Published on: Feb 23, 2014 by Michael Snyder1 comment

Do you possess the intellectual, emotional and mental bandwidth to be a leader? Are you a brilliant systems thinker? The corporate culture driver? The executive setting priorities? From my 1980 MBA days at Cal State Los Angeles to multiple seminars and presentations, books and journal articles, I thought I’d heard everything relevant there was about being focused or achieving focus to promote success.

Then I read The Focused Leader in the Harvard Business Review.  The relevancy bucket is officially turned over.

Focus for successAs HBR author Daniel Goleman points out: “A primary task of leadership is to direct attention. To do so, leaders must learn to focus their own attention. When we speak about being focused, we commonly mean thinking about one thing while filtering out distractions.”

But recent research has shown that the human capacity to focus is much more than just concentrating attention.

Goleman claims that to promote real success, leaders must achieve a balance of focusing on themselves (in an appropriate context of self-awareness and self-assessment), focusing on others and focusing on the wider world. To do so increases the capacity for innovation, the ability to devise coherent strategy, and the capacity to manage effectively.

Why? Because, as Goleman asserts, “a failure to focus inward leaves you rudderless, a failure to focus on others renders you clueless, and a failure to focus outward may leave you blindsided.”

For leaders and managers used to talking and providing the communication output, focusing on one’s self—increasing strategic self-awareness—can be a challenge.

Developing “cognitive control”—better known as willpower—is a critical aspect of focus, and is well-known for its contributions to executive success. Included in this is the critical capacity for delayed gratification – the difficult character element that allows people to suspend wants, desires and craving and harness mental energy on advancing strategic tasks.

The strategic capacity to focus on others represents a major key to success. As Goleman writes: “Executives who can effectively focus on others are easy to recognize. They are the ones who find common ground, whose opinions carry the most weight, and with whom other people want to work. They emerge as natural leaders regardless of organizational or social rank.”

The innate ability to understanding other people’s perspective and what they need from you represents a bedrock trait of success. This can only be cultivated by learning to truly focus on others in an authentic—not facile—way. Goleman labels this strategic ability “cognitive empathy and cognitive concern” respectively.
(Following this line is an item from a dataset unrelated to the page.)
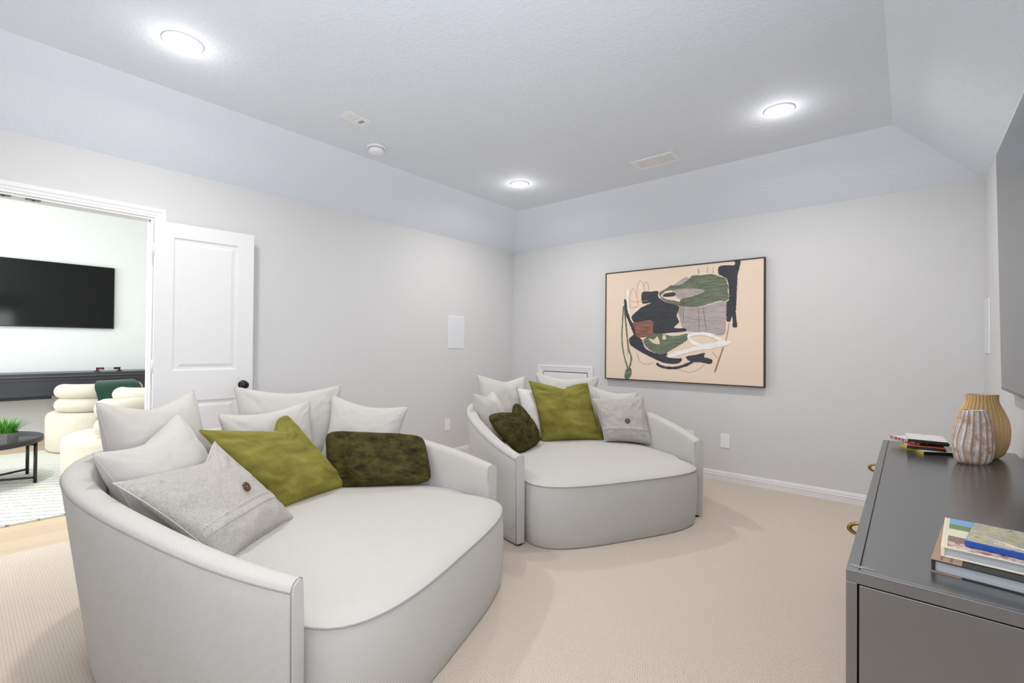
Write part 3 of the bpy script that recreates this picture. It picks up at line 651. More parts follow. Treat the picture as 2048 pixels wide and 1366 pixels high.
def make_daybed(name, loc, th, label):
    t = thing(name, loc, label, 'sofa', 'round daybeds', th - PI / 2)
    sh = MB(); n = len(OC); vs = []; uv = []
    for i in range(n):
        T = thick(i); H = rim_h(OC[i][1]); u = OL * i / (n - 1)
        prof = [(.006, .012), (.001, .018), (0, .05), (0, .2), (0, H - .1), (0, H - .028), (.003, H - .012), (.012, H - .003), (.03, H + .002), (T * .6, H + .003), (T - .014, H - .002), (T - .004, H - .010), (T, H - .025), (T + .004, H - .12), (T + .006, .30), (T, .012)]
        acc = 0; last = None
        rk = .008 + .105 * max(0, min(1, (.25 - OC[i][1]) / 1.1))        # the wall leans in towards the floor, most at the back
        for d, z in prof:
            p = inner_pt(i, d + rk * (1 - max(0, min(1, z / (H - .03))))); vs.append((p.x, p.y, z))
            if last: acc += math.hypot(d - last[0], z - last[1])
            last = (d, z); uv.append((u, acc))
    k = len(prof)
    fs = [(i * k + j, i * k + j + 1, (i + 1) * k + j + 1, (i + 1) * k + j) for i in range(n - 1) for j in range(k - 1)]
    fs += [((i) * k + k - 1, i * k, (i + 1) * k, (i + 1) * k + k - 1) for i in range(n - 1)]
    mi = [0 if 4 < j < 13 else 1 for i in range(n - 1) for j in range(k - 1)] + [1] * (n - 1)
    sh.add(vs, fs, mi, uv, True)
    for e, base in ((0, 0), (1, (n - 1) * k)):        # end panels of the arms
        ring = list(range(base, base + k)); P = [Vector(vs[i]) for i in ring]
        F = [p + Vector((0, .008, 0)) for p in P]; c = sum(P, Vector()) / k
        F = [Vector((c.x + (p.x - c.x) * .93, p.y, p.z - .003 * (1 if p.z > .4 else -1))) for p in F]
        q = P + F; u_ = [(p.x, p.z) for p in q]
        f2 = [(i, (i + 1) % k, k + (i + 1) % k, k + i) for i in range(k)] + [list(range(k, 2 * k))]
        if e: f2 = [f[::-1] for f in f2]
        sh.add(q, f2, 1, u_, False)
    sh.build('backrest', [M['sofa'], M['sofa_side']], t)
    pp = MB()
    pp.tube([(*inner_pt(i, -.0005), rim_h(OC[i][1]) - .024) for i in range(n)], .0022, 6)
    for e in (0, n - 1):
        T = thick(e); H = rim_h(YF); sg = Vector((0, .002, 0))
        pr = [(0, .014), (0, H - .028), (.003, H - .012), (.012, H - .003), (.03, H + .002), (T - .014, H - .002), (T - .004, H - .010), (T, H - .025), (T, .014)]
        pp.tube([Vector((*inner_pt(e, d + .008 * (1 - z / H)), z)) + sg for d, z in pr], .0022, 6)
    pp.build('piping', M['piping'], t)
    # seat: D shaped block filling the inside of the back and pushing out at the front
    def inside(x, y):
        if y > YF - .12:
            if abs(x) >= WS: return False
            return y < YF - .12 + (PF + .12) * (1 - abs(x / WS) ** MS) ** (1 / MS)
        a, b = A_ - .065, B_ - .19
        return abs(x / a) ** NE + abs(y / b) ** NE < 1 and (abs(x) < WS + .06 * min(1, (YF - .12 - y) / .12))
    N = 144; out = []
    for j in range(N):
        a = 2 * PI * j / N; c, s = math.cos(a), math.sin(a); lo_, hi = 0, 1.6
        for _ in range(24):
            m = (lo_ + hi) / 2
            if inside(c * m, -.05 + s * m): lo_ = m
            else: hi = m
        out.append((c * lo_, s * lo_))
    per = [0]
    for j in range(N): per.append(per[-1] + math.dist(out[j], out[(j + 1) % N]))
    sm_ = MB(); vs = []; uv = []
    side = [(.982, .004), (.99, .02), (1.0, .08), (1.008, .2), (1.006, .3), (1.0, HS - .006)]
    for r, z in side:
        for j in range(N + 1): x, y = out[j % N]; vs.append((x * r, -.05 + y * r, z)); uv.append((per[j], z))
    kk = N + 1; fs = [(i * kk + j, i * kk + j + 1, (i + 1) * kk + j + 1, (i + 1) * kk + j) for i in range(len(side) - 1) for j in range(N)]
    sm_.add(vs, fs, 1, uv, True)
    top = [(1.0, 0), (.988, .007), (.97, .014), (.93, .023), (.87, .031), (.75, .038), (.5, .043), (.25, .044), (.02, .044)]
    vs = []; uv = []
    for r, dz in top:
        for j in range(N): x, y = out[j]; vs.append((x * r, -.05 + y * r, HS + dz)); uv.append((x * r, y * r))
    fs = [(i * N + j, i * N + (j + 1) % N, (i + 1) * N + (j + 1) % N, (i + 1) * N + j) for i in range(len(top) - 1) for j in range(N)] + [[(len(top) - 1) * N + j for j in range(N)]]
    sm_.add(vs, fs, 0, uv, True)
    sm_.add([(x, -.05 + y, HS - .006) for x, y in out] + [(x, -.05 + y, HS) for x, y in out], [(j, (j + 1) % N, N + (j + 1) % N, N + j) for j in range(N)], 1, None, True)
    st = sm_.build('seat', [M['sofa'], M['sofa_side']], t)
    fr = [j for j in range(N) if out[j][1] - .05 > YF - .16]
    fr.sort(key=lambda j: -out[j][0])
    MB().tube([(out[j][0] * 1.003, -.05 + out[j][1] * 1.003, HS - .003) for j in fr], .0024, 6).build('piping', M['piping'], st)
    for x, y in ((.705, .515), (-.705, .515), (.5, -.8), (-.5, -.8)):
        MB().lathe([(.022, 0), (.026, .02)], (x, y, 0), 20).build('foot', M['foot'], t)
    return t
S1 = make_daybed('daybed', (1.8111, -3.5037, 0), .3343, 'large round light grey daybed in the foreground, nearest the doorway')
S2 = clone(S1, (1.9237, -1.4914, 0), 'round light grey daybed farther back, in front of the framed painting', (0, 0, -.4908 - PI / 2))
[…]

He also brings up “emotion empathy,” which he defines as a critical leadership characteristic “for effective mentoring, managing clients, and reading group dynamics.”

All three blend to create a strategic capacity for focusing on others that advances organizations. Leaders or managers with responsibility who lack these capacities are often regarded by their peers and subordinates as “clueless.” Without these abilities—which can be learned and cultivated—their leadership aptitude and effectiveness may be limited or sub-optimized—they will likely experience difficulty in building critical relationships.

Finally, Goleman cites the need to focus—to direct available mental and emotional bandwidth—on the wider world.

Leaders who successfully focus on the wider world deploy two strategic tools: they listen carefully and actively, and they pose great questions that probe and enlighten. This cultivated and disciplined approach ignites the insightful capacity for them to become practical visionaries. These types of enlightened leaders seem to look around corners. Much to the mystification of their competitors, they understand the impact of a local decision on a global trend. To these people, there is no such things as “unrelated data.” They connect the dots.

Without focus, whatever measure of success one achieves is probably mostly accidental. Developing the strategic capacity to focus on one’s self, on others and on the wider world yields broad advancement, leading to real success.

As Goleman sums up:  “A focused leader is not the person concentrating on the three most important priorities of the year, or the most brilliant systems thinker, or the one most in tune with the corporate culture. Focused leaders can command the full range of their own attention: They are in touch with their inner feelings, they can control their impulses, they are aware of how others see them, they understand what others need from them, they can weed out distractions and also allow their minds to roam widely, free of preconceptions.”

Get truly focused now and achieve your real potential.